The proposal document notes that the investments identified as beneficial in the CSNP would be assumed to take place when it is most efficient to do so: “In other words, if it was identified that it would be efficient for a particular network reinforcement project to be in place for the coming year then it should be included in OpTIC even if it cannot be delivered in practice for several years.” 

It therefore acknowledges that the optimal network could not be based solely off the current primary output from the CSNP, which “reflects the realistic date of delivery for new investments identified as being beneficial to the system”, adding: “A new or adapted output from the CSNP process would be required.” 

The document says the OpTIC model would solve a number of defects with the ICRP methodology, which “overly simplifies” the reality of “a complex system” and produces prices signals that are “hard to assess” for accuracy.  

The ICRP takes “no account of spare capacity on the network” and fails to value beneficial behaviour by consumers such as batteries, which can help to relieve constraints, it adds.
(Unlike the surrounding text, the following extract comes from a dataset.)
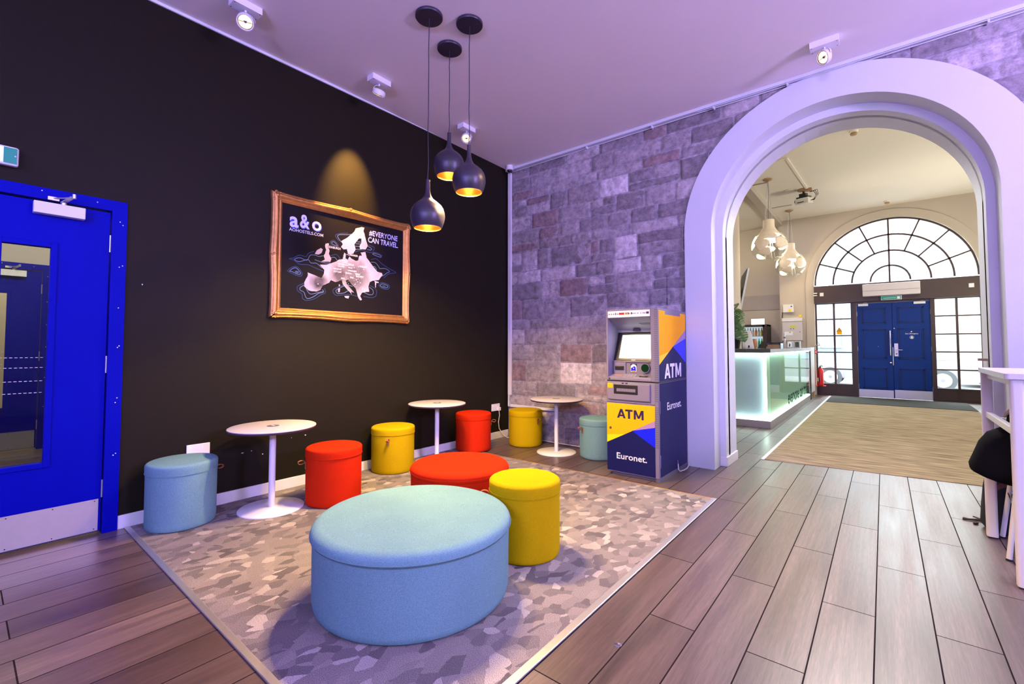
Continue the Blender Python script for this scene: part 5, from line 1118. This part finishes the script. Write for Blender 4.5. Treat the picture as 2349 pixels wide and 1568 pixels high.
t = thing('pump_bottle', 'slim white upright bottle with a grey band on the counter', 'bottle', (-1.605, 11, 1.156)); f = MB(); f.lathe([(.020, 0), (.022, .01), (.022, .20)], -1.605, 11.0, 1.1565, 20); f.build('bottle_body', 'white', t); f = MB(); f.lathe([(.0215, .20), (.0215, .235)], -1.605, 11.0, 1.1565, 20); f.build('band', 'atmgrey', t); f = MB(); f.lathe([(.020, .235), (.023, .31), (.010, .315)], -1.605, 11.0, 1.1565, 20); f.build('cap', 'white', t)
for x0, x1, lab, k in ((-1.558, -1.452, 'white framed leaflet box with grey picture, left one on the counter', 'screengrey'), (-1.432, -1.322, 'white framed leaflet box with green picture, right one near the counter end', 'leaf')):
    t = thing('leaflet_box', lab, 'leaflet box', ((x0+x1)/2, 11.0, 1.156)); f = MB(); f.box(x0, x1, 10.96, 11.04, 1.157, 1.298); f.build('box', 'white', t, smooth=False, bevel=.003); f = MB(); f.box(x0+.02, x1-.025, 10.957, 10.96, 1.175, 1.28); f.m(1); f.prism([(x0+.03, 1.19), (x1-.05, 1.18), (x1-.04, 1.23), (x0+.04, 1.265)], FY(10.957), .001, 0); f.build('picture_panel', [k, 'atmdark'], t, smooth=False)
# television
t = thing('television', 'thin black wall television seen edge on behind the counter', 'television', (-2.1, 10.0, 1.9))
n_t, n_b, f_t, f_b = Vector((-2.00, 9.80, 2.72)), Vector((-2.165, 9.80, 1.88)), Vector((-2.35, 10.90, 2.72)), Vector((-2.515, 10.90, 1.88))
u_ = (f_t-n_t).normalized(); v_ = (n_t-n_b).normalized(); nr = v_.cross(u_).normalized()
if nr.x < 0: nr = -nr
f = MB(); f.ringloft([[n_t, n_b, n_b-nr*.035, n_t-nr*.035], [f_t, f_b, f_b-nr*.035, f_t-nr*.035]]); f.build('television_body', 'black', t, smooth=False)
f = MB(); o_ = -u_*.004; f.ringloft([[n_t+o_, n_b+o_, n_b-nr*.030+o_, n_t-nr*.030+o_], [n_t+u_*.012+nr*.003, n_b+u_*.012+nr*.003, n_b+u_*.012-nr*.030, n_t+u_*.012-nr*.030]]); f.build('silver_edge', 'tvedge', t, smooth=False)
f = MB(); c_ = (n_t+f_b)/2-nr*.16; f.box(-.06, .06, -.12, .12, -.10, .10, Matrix.Translation(c_)); f.cyl(c_, c_+nr*.13, .03, 12); f.tube([c_, c_+Vector((-.35, 0, 0)), c_+Vector((-.4, 0, .4)), Vector((c_.x-.4, c_.y, HC))], .02, 8); f.build('mounting_arm', 'black', t)
# drinks fridge with bottles
t = thing('drinks_fridge', 'dark drinks fridge with lit shelves behind the counter', 'fridge', (-2.7, 13.62, 0))
f = MB(); f.box(-3.05, -2.345, 13.88, 13.92, .0, 1.765); f.box(-3.05, -3.01, 13.40, 13.90, 0, 1.765); f.box(-2.385, -2.345, 13.40, 13.90, 0, 1.765); f.box(-3.05, -2.345, 13.40, 13.90, 1.72, 1.765); f.box(-3.05, -2.345, 13.40, 13.90, 0, .12); cb = f.build('cabinet', 'black', t, smooth=False)
f = MB(); f.box(-3.01, -2.385, 13.86, 13.88, .12, 1.72); f.build('lit_back_panel', 'fridgein', t, smooth=False)
for z in (1.46, 1.165, .80, .45): f = MB(); f.box(-3.01, -2.385, 13.45, 13.86, z-.008, z); f.build('shelf', 'steel', t, smooth=False)
f = MB(); f.box(-3.045, -2.99, 13.37, 13.40, 0, 1.76); f.box(-2.445, -2.395, 13.37, 13.40, 0, 1.76); f.box(-3.04, -2.40, 13.37, 13.40, 1.70, 1.76); f.box(-2.395, -2.35, 13.375, 13.40, 0, 1.76); dd = f.build('door', 'beam', t, smooth=False); f = MB(); f.box(-2.99, -2.445, 13.38, 13.386, .05, 1.70); f.build('door_glass', 'glass', dd, smooth=False)
proto = {}
kinds = ['orangeb', 'yelb', 'pinkb', 'orangeb', 'pinkb', 'orangeb', 'pinkb', 'yelb']
def bottle(x, z, mk, h, lab, grp):
    f = MB(); f.lathe([(.024, 0), (.027, .01), (.027, h*.6), (.011, h*.82), (.011, h)], x, 13.50, z, 14); return tag(f.build('drink_bottle', mk), lab, 'bottle', grp)
names = {'orangeb': 'orange', 'yelb': 'yellow', 'pinkb': 'pale', 'greenb': 'green'}
for i, k in enumerate(kinds): bottle(-2.955+i*.066, 1.460, k, .22, names[k]+' drink bottle on the upper fridge shelf', names[k]+' bottles on the upper fridge shelf')
for i, k in enumerate(['pinkb', 'pinkb', 'greenb', 'pinkb', 'pinkb', 'pinkb', 'greenb', 'greenb']): bottle(-2.955+i*.066, 1.165, k, .23, names[k]+' drink bottle on the lower fridge shelf', names[k]+' bottles on the lower fridge shelf')
t = thing('light_box_sign', 'bright white lit box sign standing on the drinks fridge', 'sign', (-2.59, 13.6, 1.765)); f = MB(); f.box(-2.752, -2.428, 13.56, 13.64, 1.767, 1.925); f.build('casing', 'white', t, smooth=False); f = MB(); f.box(-2.747, -2.433, 13.557, 13.56, 1.772, 1.920); f.m(1); f.box(-2.66, -2.58, 13.556, 13.557, 1.84, 1.846); f.box(-2.56, -2.54, 13.556, 13.557, 1.835, 1.85); f.build('lit_face', ['signlit', 'atmgrey'], t, smooth=False)
# ================================================================ HALL CEILING THINGS
def shard_lamp(x, y, lab):
    t = thing('globe_pendant_lamp', lab, 'pendant lamp', (x, y, HC), 'globe pendant lamps made of pale curved shards')
    f = MB(); f.lathe([(.085, -.002), (.080, -.018), (.02, -.045)], x, y, HC, 28); f.build('ceiling_canopy', 'woodlight', t)
    for k in range(4):
        a = PI/4+k*PI/2; f = MB(); f.cyl((x+.01*math.cos(a), y+.01*math.sin(a), HC-.03), (x+.09*math.cos(a), y+.09*math.sin(a), 3.62), .0022, 6); f.build('suspension_wire', 'steel', t)
    f = MB(); f.tube([(x, y, HC-.03), (x+.01, y, 4.1), (x-.004, y, 3.8), (x, y, 3.62)], .004, 6); f.build('cord', 'atmdark', t)
    f = MB(); f.lathe([(.098, 3.63), (.100, 3.50), (.103, 3.485), (.150, 3.40), (.205, 3.335)], x, y, 0, 40, cap0=True, cap1=False); nk = f.build('neck', 'shadeglow', t, ang=.9); nk.modifiers.new('solid', 'SOLIDIFY').thickness = .005
    r_ = random.Random(4); cz, r0 = 3.125, .31
    f = MB(); f.lathe([(r0*1.01*math.cos(R(a)), cz+r0*1.01*math.sin(R(a))) for a in range(-62, 46, 6)], x, y, 0, 40, cap0=False, cap1=False); f.build('glass_globe', 'glass', t, ang=2)
    for k in range(13):
        la = R([35, 38, 30, 36, 5, -2, 8, 0, 3, -30, -34, -28, -62][k]); lo = R([0, 90, 185, 270, 40, 110, 180, 255, 325, 20, 140, 265, 0][k]); sz = .13 if k < 9 else .09
        cdir = Vector((math.cos(la)*math.cos(lo), math.cos(la)*math.sin(lo), math.sin(la))); q = cdir.to_track_quat('Z', 'Y').to_matrix()
        f = MB(); m_ = 16; sx, sy = r_.uniform(.85, 1.3), r_.uniform(.6, .9); rings = []
        for fr in (.02, .5, .8, 1):
            ring = []
            for i in range(m_):
                a = 2*PI*i/m_; rad = sz*fr*(1+.16*math.sin(3*a+k)); p = Vector((rad*sx*math.cos(a), rad*sy*math.sin(a), 0)); p.z = math.sqrt(max(.001, r0*r0-p.x**2-p.y**2)); ring.append(Vector((x, y, cz))+q @ p)
            rings.append(ring)
        f.ringloft(rings, cap1=False); s_ = f.build('glass_shard', 'shadeglow', t, ang=2); s_.modifiers.new('solid', 'SOLIDIFY').thickness = .004
    f = MB(); f.sphere((x, y, 3.26), .045, 14, 10); f.build('light_bulb', mat('globe_bulb', (1, .9, .7), .4, emit=(1, .78, .42), es=9), t)
    f = MB()
    for k in range(5):
        a = 2*PI*k/5; f.cyl((x+.03*math.cos(a), y+.03*math.sin(a), 3.35), (x+.10*math.cos(a), y+.10*math.sin(a), 2.88), .0022, 6)
    f.cyl((x, y, 3.3), (x, y, 3.5), .02, 12); f.build('inner_rods', 'white', t)
    L = bpy.data.lights.new('globe_light', 'POINT'); L.energy = 30; L.color = (1, .76, .46); L.shadow_soft_size = .06; o = bpy.data.objects.new('globe_light', L); C.objects.link(o); o.parent = t; o.location = (0, 0, 3.17-HC)
shard_lamp(-1.665, 9.88, 'nearer and brighter globe lamp of pale shards in the hall')
shard_lamp(-1.668, 12.50, 'farther globe lamp of pale shards, partly behind the nearer one')
t = thing('projector', 'white projector hanging from the hall ceiling with black cables', 'projector', (-1.2, 11.0, HC))
T = Matrix.Translation((-1.205, 11.0, 4.20)) @ Matrix.Rotation(R(-14), 4, 'Z') @ Matrix.Rotation(R(8), 4, 'X')
f = MB(); f.box(-.125, .125, -.12, .12, -.07, .045, T); bdy = f.build('body', 'projector', t, smooth=False, bevel=.012); f = MB(); f.box(-.08, .04, -.124, -.12, -.045, -.03, T); f.cyl(T @ Vector((-.128, -.05, 0)), T @ Vector((-.145, -.05, 0)), .035, 20); f.build('lens', 'black', bdy)
f = MB(); f.box(-.10, .11, -.10, .10, .047, .075, T); f.box(-.06, .06, -.06, .06, .07, .14, T); f.cyl((-1.205, 11, 4.30), (-1.205, 11, HC), .02, 12); f.build('mount', 'black', t)
f = MB(); f.lathe([(.11, 0), (.11, -.025)], -1.20, 11.0, HC, 24); f.box(-1.22, -1.06, 10.94, 11.06, 4.385, 4.43); f.build('ceiling_plate', 'woodlight', t)
f = MB()
for k in range(3): f.tube([(-1.10, 11.0, 4.36), (-1.03+.03*k, 10.98, 4.36+.01*k), (-.99+.02*k, 10.96, 4.28), (-1.02, 10.95, 4.19-.01*k), (-1.08, 10.94, 4.17)], .006, 6)
f.build('cables', 'black', t)
f = MB(); f.box(-1.42, -1.205, 8.935, 8.965, 4.405, 4.43); f.ringloft([[(-1.235, 8.95, 4.405), (-1.195, 8.95, 4.405), (-1.195, 8.95, 4.43), (-1.235, 8.95, 4.43)], [(-1.160, 10.92, 4.405), (-1.120, 10.92, 4.405), (-1.120, 10.92, 4.43), (-1.160, 10.92, 4.43)]]); tag(f.build('ceiling_conduit', 'hallceil', smooth=False), 'pale cable conduit on the hall ceiling leading to the projector', 'conduit')
f = MB(); f.box(-1.99, -1.70, 10.03, 10.05, 4.412, 4.43); f.box(-1.95, -1.55, 12.0, 12.015, 4.416, 4.43); tag(f.build('ceiling_conduit', 'greypanel', smooth=False), 'thin conduit on the hall ceiling by the nearer globe lamp', 'conduit')
for x, y, lab in ((-.272, 8.45, 'smoke detector on the hall ceiling just inside the arch'), (.139, 13.05, 'smoke detector on the hall ceiling above the arched window')):
    t = thing('smoke_detector', lab, 'smoke detector', (x, y, HC)); f = MB(); f.lathe([(.055, 0), (.055, -.02), (.045, -.03)], x, y, HC, 28); f.build('base', 'hallceil', t); f = MB(); f.lathe([(.038, -.03), (.046, -.045), (.040, -.062), (.015, -.066)], x, y, HC, 24); f.build('sensor_cap', 'woodlight', t)
f = MB(); f.lathe([(.09, 0), (.09, -.012), (.07, -.016)], -1.447, 10.886, HC, 28); tag(f.build('ceiling_speaker', 'hallceil'), 'flat round cream speaker on the hall ceiling', 'speaker')
f = MB(); f.box(.572, .626, 5.07, 5.12, 1.083, 1.103); tag(f.build('wooden_peg', 'woodlight', smooth=False, bevel=.003), 'short light wood peg on the right arch jamb', 'peg')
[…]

The methodology is also likely to require continuous “cumbersome” and “time-consuming” updates to maintain its accuracy as the electricity system evolves.  

The proposal document says the OpTIC model does not require the same continuous updates or simplifying assumptions and takes full account of spare network capacity and the implications of demand behaviour.  

“Because it’s a modern economic optimisation model, it takes into account all technologies – demand and generation,” explained Dunn.  

As the OpTIC model would just replace the ICRP methodology, Dunn, who is a member of the CUSC panel, said: “It’s beautiful in its own way because it doesn’t change too much of what happens at the moment.” 

Barasi said it could therefore be introduced relatively easily and quickly, remarking that “it’s certainly easier and quicker than LMP is for sure.” 

DESNZ has suggested zonal pricing would take at least five years to implement.